» **Brief**: Only one portion of the data is to be written out: from the line bearing "Continue the Blender" through the line bearing "for pts_, w_". Write it exactly as it appears.

» **Listed entries**:
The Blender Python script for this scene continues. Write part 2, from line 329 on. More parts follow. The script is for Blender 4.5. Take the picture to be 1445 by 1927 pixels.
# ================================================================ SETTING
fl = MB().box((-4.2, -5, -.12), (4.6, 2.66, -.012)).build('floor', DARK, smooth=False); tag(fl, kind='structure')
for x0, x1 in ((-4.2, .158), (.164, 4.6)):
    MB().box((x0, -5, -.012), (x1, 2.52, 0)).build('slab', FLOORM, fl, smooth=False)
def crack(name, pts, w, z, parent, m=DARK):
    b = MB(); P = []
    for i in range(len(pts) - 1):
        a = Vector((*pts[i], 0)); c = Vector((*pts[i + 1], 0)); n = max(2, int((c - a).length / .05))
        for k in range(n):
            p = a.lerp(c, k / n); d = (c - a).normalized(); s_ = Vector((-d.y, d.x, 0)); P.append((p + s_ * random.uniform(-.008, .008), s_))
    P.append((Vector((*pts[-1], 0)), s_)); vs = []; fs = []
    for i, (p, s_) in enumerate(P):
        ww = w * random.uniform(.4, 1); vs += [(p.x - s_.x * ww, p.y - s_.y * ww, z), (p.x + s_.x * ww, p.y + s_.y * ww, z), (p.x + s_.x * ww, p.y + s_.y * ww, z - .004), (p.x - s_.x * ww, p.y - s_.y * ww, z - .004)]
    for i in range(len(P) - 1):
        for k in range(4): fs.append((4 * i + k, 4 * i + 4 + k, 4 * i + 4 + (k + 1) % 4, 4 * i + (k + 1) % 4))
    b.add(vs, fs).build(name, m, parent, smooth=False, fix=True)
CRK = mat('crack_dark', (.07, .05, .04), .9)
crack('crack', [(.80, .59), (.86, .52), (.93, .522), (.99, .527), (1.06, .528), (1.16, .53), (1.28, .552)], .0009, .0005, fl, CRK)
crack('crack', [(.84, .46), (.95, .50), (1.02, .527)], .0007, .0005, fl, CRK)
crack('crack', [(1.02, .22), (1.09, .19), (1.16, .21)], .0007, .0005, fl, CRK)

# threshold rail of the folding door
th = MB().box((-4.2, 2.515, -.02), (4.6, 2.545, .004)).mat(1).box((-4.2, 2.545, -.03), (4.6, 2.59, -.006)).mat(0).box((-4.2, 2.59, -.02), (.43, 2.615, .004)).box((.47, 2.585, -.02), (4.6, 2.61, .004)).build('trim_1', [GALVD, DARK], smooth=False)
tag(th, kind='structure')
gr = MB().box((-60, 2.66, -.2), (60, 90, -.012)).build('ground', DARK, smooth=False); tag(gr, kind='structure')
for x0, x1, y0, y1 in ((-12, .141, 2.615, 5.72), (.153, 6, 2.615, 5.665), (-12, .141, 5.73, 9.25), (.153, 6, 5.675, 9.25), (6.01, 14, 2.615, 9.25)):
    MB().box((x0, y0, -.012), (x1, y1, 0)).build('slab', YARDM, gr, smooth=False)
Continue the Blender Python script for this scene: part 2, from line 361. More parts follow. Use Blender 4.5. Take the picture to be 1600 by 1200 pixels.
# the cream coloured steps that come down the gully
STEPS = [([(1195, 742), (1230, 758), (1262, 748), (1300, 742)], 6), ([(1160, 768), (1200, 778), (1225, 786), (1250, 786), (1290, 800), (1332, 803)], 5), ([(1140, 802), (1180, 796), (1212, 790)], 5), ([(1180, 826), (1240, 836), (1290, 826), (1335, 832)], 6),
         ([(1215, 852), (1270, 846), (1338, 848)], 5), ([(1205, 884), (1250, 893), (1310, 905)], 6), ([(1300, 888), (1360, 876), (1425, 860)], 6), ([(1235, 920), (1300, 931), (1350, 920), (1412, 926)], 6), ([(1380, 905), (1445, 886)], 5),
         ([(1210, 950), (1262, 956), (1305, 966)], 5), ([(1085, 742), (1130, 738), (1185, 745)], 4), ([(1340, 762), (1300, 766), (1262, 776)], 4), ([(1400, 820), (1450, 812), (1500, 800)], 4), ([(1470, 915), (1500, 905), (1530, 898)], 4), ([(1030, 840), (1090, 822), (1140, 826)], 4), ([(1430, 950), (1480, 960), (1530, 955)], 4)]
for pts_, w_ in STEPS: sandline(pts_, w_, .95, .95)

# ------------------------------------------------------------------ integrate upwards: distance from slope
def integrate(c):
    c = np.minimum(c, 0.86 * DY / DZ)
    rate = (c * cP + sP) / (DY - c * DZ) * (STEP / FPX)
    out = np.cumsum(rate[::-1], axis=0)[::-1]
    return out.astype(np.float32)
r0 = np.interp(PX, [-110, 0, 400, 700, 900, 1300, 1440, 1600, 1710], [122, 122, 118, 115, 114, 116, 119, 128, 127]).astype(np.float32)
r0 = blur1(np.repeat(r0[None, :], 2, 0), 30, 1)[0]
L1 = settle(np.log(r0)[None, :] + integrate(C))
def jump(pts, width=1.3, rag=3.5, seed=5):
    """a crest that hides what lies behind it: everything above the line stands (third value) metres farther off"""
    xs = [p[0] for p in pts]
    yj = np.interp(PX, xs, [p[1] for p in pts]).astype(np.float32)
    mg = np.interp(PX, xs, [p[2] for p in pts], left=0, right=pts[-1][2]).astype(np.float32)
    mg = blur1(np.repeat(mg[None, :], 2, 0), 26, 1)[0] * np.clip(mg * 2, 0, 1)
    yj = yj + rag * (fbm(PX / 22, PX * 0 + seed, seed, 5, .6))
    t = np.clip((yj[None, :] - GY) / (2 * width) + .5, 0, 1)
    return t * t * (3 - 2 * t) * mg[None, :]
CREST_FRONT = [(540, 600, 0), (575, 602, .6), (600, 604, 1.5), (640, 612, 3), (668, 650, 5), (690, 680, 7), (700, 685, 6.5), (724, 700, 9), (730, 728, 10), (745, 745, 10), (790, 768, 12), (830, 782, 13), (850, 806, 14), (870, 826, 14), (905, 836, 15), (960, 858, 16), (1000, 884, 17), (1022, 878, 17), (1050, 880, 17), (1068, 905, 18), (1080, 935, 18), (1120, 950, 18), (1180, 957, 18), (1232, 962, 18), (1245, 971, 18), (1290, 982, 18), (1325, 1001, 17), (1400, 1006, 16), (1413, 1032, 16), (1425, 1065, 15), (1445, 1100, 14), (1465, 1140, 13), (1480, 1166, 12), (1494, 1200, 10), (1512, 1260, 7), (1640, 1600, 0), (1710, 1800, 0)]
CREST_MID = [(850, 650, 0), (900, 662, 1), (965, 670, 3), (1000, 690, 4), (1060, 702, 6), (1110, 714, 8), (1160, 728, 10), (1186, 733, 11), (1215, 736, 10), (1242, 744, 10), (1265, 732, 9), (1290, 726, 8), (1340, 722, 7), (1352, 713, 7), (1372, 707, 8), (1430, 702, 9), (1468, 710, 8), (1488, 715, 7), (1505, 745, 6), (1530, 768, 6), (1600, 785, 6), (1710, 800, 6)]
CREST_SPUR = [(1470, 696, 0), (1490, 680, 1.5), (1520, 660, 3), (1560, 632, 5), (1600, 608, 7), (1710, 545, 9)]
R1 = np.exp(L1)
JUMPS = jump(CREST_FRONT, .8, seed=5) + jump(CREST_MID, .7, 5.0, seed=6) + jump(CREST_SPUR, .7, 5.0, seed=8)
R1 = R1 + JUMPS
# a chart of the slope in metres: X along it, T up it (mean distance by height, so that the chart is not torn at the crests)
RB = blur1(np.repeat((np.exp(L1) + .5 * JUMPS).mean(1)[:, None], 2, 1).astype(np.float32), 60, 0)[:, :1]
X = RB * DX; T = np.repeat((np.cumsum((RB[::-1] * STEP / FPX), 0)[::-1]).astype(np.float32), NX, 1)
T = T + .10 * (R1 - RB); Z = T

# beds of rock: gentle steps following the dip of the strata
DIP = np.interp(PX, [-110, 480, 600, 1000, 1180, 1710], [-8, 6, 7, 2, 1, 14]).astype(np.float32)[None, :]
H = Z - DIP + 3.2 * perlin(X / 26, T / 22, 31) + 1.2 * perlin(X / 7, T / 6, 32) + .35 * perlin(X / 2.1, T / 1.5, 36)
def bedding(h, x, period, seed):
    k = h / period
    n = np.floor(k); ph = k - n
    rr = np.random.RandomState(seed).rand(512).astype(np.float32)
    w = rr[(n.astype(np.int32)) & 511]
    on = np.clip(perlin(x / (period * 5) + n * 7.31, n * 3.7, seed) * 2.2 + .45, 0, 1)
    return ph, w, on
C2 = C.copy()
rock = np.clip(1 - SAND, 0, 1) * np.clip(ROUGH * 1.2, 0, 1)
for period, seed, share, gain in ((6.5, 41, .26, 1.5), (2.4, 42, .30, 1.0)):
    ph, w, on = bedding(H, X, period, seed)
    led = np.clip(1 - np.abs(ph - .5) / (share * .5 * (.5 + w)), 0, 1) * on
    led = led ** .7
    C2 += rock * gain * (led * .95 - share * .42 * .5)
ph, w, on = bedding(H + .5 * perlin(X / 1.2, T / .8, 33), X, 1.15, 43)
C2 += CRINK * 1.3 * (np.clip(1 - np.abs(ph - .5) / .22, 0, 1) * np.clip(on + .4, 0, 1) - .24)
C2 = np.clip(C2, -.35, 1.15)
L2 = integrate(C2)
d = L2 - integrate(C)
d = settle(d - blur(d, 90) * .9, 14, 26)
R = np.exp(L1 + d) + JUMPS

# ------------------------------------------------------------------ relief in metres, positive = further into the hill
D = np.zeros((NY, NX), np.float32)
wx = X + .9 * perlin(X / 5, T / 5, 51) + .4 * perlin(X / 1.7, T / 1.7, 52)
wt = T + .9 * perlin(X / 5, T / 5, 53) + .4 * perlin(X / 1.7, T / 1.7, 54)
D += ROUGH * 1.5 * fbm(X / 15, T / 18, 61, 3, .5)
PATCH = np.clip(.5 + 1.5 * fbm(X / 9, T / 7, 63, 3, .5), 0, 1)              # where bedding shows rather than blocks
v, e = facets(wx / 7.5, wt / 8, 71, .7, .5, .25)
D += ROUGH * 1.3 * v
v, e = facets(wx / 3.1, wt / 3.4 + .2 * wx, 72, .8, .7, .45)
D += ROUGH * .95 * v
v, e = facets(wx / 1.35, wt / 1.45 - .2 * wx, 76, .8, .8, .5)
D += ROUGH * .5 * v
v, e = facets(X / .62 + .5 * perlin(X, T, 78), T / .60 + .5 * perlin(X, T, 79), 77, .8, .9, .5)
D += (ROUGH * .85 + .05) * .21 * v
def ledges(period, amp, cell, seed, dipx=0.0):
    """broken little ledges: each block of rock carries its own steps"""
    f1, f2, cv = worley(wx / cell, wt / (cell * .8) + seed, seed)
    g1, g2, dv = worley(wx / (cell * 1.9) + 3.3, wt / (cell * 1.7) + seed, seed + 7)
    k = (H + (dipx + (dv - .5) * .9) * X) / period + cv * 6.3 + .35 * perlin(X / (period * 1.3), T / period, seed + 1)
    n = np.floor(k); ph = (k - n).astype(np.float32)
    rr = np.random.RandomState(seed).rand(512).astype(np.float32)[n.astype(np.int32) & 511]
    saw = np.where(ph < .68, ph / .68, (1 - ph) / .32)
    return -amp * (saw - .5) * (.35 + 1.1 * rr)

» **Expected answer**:
Continue the Blender Python script for this scene: part 2, from line 361. More parts follow. Use Blender 4.5. Take the picture to be 1600 by 1200 pixels.
# the cream coloured steps that come down the gully
STEPS = [([(1195, 742), (1230, 758), (1262, 748), (1300, 742)], 6), ([(1160, 768), (1200, 778), (1225, 786), (1250, 786), (1290, 800), (1332, 803)], 5), ([(1140, 802), (1180, 796), (1212, 790)], 5), ([(1180, 826), (1240, 836), (1290, 826), (1335, 832)], 6),
         ([(1215, 852), (1270, 846), (1338, 848)], 5), ([(1205, 884), (1250, 893), (1310, 905)], 6), ([(1300, 888), (1360, 876), (1425, 860)], 6), ([(1235, 920), (1300, 931), (1350, 920), (1412, 926)], 6), ([(1380, 905), (1445, 886)], 5),
         ([(1210, 950), (1262, 956), (1305, 966)], 5), ([(1085, 742), (1130, 738), (1185, 745)], 4), ([(1340, 762), (1300, 766), (1262, 776)], 4), ([(1400, 820), (1450, 812), (1500, 800)], 4), ([(1470, 915), (1500, 905), (1530, 898)], 4), ([(1030, 840), (1090, 822), (1140, 826)], 4), ([(1430, 950), (1480, 960), (1530, 955)], 4)]
for pts_, w_ in STEPS: sandline(pts_, w_, .95, .95)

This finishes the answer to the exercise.